Kadim Türk yazıtlarındaki taluy, deniz ve okyanus anlamlarına gelir. Türkçenin “engin su kitlesi” anlamlı diğer sözcüğü teŋiz ise Moğolcaya tengis ve çiŋgis biçiminde geçer ve Moğol İmparatorluğu’nun kurucusu Temüçin’in unvanı olur. Liderler, derinlik ve genişliği simgeleyen okyanus anlamlı bir sözcükle nitelenmiştir.
Asya’da denize en uzak üçüncü ülke olan Moğolistan, ortalama 1.580 metre rakımıyla devasa bir platodur. Orhon Yazıtları’nın bulunduğu Arhangay Aimag’a en yakın deniz (Sarı Deniz), 2.344 km güneydoğudadır.

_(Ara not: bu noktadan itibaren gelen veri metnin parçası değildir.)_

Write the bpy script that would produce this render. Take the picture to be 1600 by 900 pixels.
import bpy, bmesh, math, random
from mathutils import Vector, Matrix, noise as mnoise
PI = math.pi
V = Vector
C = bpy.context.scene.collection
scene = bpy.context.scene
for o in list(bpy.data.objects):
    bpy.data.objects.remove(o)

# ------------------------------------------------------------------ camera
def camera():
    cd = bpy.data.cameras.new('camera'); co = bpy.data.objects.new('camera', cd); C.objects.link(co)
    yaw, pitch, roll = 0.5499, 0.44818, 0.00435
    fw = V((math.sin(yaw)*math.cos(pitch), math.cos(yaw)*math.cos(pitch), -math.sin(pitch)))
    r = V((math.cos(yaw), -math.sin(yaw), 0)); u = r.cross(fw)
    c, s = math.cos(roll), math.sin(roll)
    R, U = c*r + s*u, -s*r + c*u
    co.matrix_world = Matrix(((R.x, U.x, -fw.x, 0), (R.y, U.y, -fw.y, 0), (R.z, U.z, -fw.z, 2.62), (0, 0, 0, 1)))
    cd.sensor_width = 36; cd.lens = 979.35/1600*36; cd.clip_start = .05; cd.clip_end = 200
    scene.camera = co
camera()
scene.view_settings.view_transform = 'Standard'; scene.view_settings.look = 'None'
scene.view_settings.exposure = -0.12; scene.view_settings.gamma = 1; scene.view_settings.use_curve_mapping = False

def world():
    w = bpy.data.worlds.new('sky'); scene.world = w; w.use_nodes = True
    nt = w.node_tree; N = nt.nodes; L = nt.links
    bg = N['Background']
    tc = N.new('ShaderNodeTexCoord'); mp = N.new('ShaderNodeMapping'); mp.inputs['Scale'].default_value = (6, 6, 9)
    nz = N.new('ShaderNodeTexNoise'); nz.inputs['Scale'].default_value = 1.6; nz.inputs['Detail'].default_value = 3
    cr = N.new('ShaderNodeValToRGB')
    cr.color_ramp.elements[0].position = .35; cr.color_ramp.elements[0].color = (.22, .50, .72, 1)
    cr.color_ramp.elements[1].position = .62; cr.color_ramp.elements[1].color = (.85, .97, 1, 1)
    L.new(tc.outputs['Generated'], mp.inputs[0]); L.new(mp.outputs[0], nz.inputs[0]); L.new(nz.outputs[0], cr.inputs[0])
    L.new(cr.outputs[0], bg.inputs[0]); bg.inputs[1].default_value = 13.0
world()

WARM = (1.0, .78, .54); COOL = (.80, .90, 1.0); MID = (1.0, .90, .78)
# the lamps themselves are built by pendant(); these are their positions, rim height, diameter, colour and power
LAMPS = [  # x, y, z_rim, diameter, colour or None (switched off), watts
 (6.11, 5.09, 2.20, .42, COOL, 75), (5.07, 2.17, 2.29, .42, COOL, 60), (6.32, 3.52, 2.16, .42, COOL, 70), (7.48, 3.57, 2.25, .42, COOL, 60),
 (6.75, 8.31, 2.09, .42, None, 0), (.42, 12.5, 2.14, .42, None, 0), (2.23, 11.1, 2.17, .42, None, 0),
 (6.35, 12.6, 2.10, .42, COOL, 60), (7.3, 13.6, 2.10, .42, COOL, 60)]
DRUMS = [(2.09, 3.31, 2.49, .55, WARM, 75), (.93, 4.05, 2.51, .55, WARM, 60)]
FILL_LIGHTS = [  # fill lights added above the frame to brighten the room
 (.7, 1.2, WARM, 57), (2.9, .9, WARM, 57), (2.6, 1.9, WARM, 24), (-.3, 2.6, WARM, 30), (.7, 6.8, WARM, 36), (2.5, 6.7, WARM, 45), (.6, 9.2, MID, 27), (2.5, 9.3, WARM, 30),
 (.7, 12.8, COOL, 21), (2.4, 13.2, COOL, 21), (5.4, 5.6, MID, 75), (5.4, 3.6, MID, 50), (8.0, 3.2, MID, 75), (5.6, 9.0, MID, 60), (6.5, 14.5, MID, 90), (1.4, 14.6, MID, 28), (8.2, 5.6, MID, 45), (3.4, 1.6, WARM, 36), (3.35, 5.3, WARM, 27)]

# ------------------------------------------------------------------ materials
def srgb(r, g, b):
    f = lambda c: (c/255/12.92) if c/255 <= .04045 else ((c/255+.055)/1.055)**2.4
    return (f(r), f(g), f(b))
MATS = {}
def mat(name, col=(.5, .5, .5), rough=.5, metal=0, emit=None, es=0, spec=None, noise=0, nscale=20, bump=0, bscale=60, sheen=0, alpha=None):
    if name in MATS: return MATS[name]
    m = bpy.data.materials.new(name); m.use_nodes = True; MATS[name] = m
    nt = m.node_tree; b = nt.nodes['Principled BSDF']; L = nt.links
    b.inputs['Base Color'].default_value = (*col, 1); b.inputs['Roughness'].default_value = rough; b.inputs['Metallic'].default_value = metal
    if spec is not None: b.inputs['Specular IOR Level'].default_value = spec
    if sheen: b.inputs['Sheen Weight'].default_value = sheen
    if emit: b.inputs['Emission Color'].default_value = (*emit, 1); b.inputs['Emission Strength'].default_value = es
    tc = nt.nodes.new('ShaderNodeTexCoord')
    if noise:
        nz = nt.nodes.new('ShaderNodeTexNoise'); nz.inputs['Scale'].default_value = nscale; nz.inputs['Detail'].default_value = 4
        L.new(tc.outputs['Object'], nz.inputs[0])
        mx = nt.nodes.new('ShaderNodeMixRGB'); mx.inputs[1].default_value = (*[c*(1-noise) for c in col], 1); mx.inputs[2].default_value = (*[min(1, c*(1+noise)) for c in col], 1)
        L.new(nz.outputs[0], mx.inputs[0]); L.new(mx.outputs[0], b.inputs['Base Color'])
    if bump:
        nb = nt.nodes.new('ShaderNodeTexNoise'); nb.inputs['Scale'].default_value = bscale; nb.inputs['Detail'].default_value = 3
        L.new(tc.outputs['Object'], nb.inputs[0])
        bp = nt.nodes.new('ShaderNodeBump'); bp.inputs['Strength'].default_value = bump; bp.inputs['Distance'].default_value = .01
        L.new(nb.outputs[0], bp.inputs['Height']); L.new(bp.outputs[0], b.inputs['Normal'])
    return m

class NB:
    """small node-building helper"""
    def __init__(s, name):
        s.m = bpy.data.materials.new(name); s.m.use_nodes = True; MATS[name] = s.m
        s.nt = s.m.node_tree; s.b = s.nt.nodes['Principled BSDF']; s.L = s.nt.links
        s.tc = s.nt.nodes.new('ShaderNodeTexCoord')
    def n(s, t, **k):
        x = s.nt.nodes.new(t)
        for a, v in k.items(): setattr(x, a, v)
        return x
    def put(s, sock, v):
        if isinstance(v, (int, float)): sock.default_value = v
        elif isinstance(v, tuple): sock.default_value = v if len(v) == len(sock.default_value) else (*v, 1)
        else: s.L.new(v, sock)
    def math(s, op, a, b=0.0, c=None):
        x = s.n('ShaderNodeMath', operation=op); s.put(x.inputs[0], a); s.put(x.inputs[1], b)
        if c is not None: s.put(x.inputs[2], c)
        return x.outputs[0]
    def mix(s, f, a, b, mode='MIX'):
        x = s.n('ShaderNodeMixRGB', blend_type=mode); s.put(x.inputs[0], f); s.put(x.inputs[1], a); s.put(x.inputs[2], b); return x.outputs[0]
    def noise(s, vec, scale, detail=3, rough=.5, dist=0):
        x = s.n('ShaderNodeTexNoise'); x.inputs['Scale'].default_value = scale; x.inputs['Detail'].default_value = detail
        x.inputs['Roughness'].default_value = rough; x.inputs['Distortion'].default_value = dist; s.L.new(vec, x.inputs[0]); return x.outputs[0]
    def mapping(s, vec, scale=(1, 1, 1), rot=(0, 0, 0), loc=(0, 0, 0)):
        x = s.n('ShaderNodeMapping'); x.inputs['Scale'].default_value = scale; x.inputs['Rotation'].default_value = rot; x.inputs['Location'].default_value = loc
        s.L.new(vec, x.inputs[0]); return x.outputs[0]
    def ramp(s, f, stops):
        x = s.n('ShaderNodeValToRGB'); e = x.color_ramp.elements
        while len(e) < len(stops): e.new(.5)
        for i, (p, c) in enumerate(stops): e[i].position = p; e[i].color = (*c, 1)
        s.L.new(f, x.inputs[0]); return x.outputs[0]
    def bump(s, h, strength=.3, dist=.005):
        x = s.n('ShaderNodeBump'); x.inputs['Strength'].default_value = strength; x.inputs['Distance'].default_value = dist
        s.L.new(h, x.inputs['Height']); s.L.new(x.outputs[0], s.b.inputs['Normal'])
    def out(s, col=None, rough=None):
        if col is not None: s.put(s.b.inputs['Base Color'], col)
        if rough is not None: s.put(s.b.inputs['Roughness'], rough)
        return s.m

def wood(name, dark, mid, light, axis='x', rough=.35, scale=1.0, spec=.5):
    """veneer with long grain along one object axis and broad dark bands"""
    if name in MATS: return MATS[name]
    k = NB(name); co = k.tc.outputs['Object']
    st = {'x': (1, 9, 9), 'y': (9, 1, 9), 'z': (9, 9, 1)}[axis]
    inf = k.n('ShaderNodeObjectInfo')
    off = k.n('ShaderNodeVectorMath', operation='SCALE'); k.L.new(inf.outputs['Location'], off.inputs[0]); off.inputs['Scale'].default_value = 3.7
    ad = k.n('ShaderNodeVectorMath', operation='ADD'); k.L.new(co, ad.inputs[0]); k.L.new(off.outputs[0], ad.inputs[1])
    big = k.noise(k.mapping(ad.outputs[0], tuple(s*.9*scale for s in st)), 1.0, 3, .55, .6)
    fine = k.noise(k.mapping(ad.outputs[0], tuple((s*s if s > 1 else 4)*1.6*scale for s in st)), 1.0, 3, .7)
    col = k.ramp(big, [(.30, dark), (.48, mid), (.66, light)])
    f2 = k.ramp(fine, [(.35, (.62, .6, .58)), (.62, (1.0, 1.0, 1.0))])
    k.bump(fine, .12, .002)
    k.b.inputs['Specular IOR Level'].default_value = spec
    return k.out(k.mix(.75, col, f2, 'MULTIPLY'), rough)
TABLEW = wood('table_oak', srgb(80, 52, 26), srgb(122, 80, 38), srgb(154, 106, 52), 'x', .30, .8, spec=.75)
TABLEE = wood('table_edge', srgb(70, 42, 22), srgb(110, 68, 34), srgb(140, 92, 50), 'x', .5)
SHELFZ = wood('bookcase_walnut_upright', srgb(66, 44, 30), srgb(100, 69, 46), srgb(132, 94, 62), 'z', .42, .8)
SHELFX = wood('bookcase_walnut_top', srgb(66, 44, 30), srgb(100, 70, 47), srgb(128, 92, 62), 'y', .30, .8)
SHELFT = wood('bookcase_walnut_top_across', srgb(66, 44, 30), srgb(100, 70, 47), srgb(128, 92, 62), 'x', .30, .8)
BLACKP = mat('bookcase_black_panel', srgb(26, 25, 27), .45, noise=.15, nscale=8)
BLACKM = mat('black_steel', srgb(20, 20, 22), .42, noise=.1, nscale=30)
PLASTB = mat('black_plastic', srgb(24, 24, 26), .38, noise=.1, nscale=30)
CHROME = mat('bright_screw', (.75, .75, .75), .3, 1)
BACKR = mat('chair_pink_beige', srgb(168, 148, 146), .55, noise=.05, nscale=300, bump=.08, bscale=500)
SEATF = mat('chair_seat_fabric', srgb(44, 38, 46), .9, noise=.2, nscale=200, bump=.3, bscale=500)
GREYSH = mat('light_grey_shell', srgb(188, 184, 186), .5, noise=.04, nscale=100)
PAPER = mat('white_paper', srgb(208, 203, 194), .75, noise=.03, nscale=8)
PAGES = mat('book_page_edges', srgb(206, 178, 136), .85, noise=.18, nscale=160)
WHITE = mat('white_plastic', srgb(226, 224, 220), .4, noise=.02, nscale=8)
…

Burası Moğolcada Şar Tengis olarak anılır. Her ikisi de Türkçe olan bu sözlerden şar, sarı renk adının; tengis de Eski Türkçe teŋiz’in (<deniz) Moğolca biçimleridir. Türkoloji otoritelerince çok eski bir sözcük olduğu kabul edilen teŋiz, kadim Türk yazıtlarında bir kez bile geçmez. Yerine hem deniz hem de okyanus anlamlarına gelen, modern Türk dillerinin çoğunun unuttuğu taluy kullanılır. Tonyukuk, daha önce hiçbir Türkün erişemediği Sarı Deniz’e ordusuyla gelen ilk Türk olmakla böbürlenirken, bu denizden Taluy Ögüz olarak sözeder.
Türklerin çoğu artık hatırlamasa da taluy, Moğol ve Sibirya Türk dillerinde halen çok canlıdır. Moğolcada dalay şeklini alıp hem eski anlamını korur hem de imparatorun görkemini vurgulayan bir sıfat olarak “evrensel” mecazıyla karşımıza çıkar. Ögedey, Moğolların Gizli Tarihi’nde kendisini dalay-yin kahan (okyanusun/evrenin kağanı) olarak anarken; Güyüg Han, Papa 4. Innocent’e yazdığı mektubun (1246) mührüne unvanını dalay-in kan (okyanusun hanı) olarak yazar. Bitişik sınırlara sahip tarihin en geniş imparatorluğunda, liderlerin derinlik ve genişliği simgeleyen okyanus anlamlı bir sözle nitelenmesi şaşırtıcı değildir.
Bu mecazlaşmadan sadece imparatorlar değil, Tibet’in en büyük ruhani liderleri de payını alır: Moğolların Kubilay Han döneminde başlayan Budizme eğilimleri, Altan Han (öl. 1583) zamanında Budizmi kitlesel kabullerle zirveye çıkar. Altan Han, 1578’de Tibetli Budist vaiz Sonam Gyatso’yu Kökenuur’a (Qinghai) davet eder. Chabchiyal Manastırı’ndaki buluşmada Sonam Gyatso, Çingis soyundan gelmeyen Altan Han’ı Kubilay’ın reenkarnasyonu ve Budizmin evrensel hükümdarı ilan ederken; Altan Han da ona, Lamaist liderlerin yüzyıllar boyu taşıyacağı Dalay unvanını bahşeder. Altan’ın dalay sözcüğünü seçmesinde, Budist liderlerin adlarına eklenen Tibetçe gyatso’nun (okyanus) anlamı da etkili olmuştur. Nitekim günümüzdeki 14. Dalay Lama’nın Tibetçe adı Tenzin Gyatso’dur.
Kadim Türk yazıtlarındaki taluy, Tibetçeye adeta kutsanmış bir anlam dönüşümüyle intikal ederken; Türkçenin diğer “engin su kitlesi” anlamlı sözcüğü teŋiz, Moğolcaya tengis’in yanısıra çiŋgis biçiminde de geçer ve 1206’daki büyük kurultayda Moğol İmparatorluğu’nun kurucusu Temüçin’in hükümdarlık unvanı olur. İlk defa Finlandiyalı dilbilimci Gustav J. Ramstedt’in 1902’de ortaya attığı teŋiz-çiŋgis aynılığını Paul Pelliot, Christopher Beckwith gibi sinologlar, “Çiŋgis Han=evrensel hükümdar” mecazlaşmasıyla birlikte kabul ederler.
Böylelikle Moğollar hem siyasi hem de dinî liderlerini aynı anlamı taşıyan farklı iki Türkçe sözle onurlandırmış olurlar. Günümüzde Moğollar tengis’i daha çok içdeniz (Har tengis=Karadeniz), dalay’ı ise okyanus ve nadiren büyük göller için (Baygal dalay=Baykal) kullanmayı sürdürür.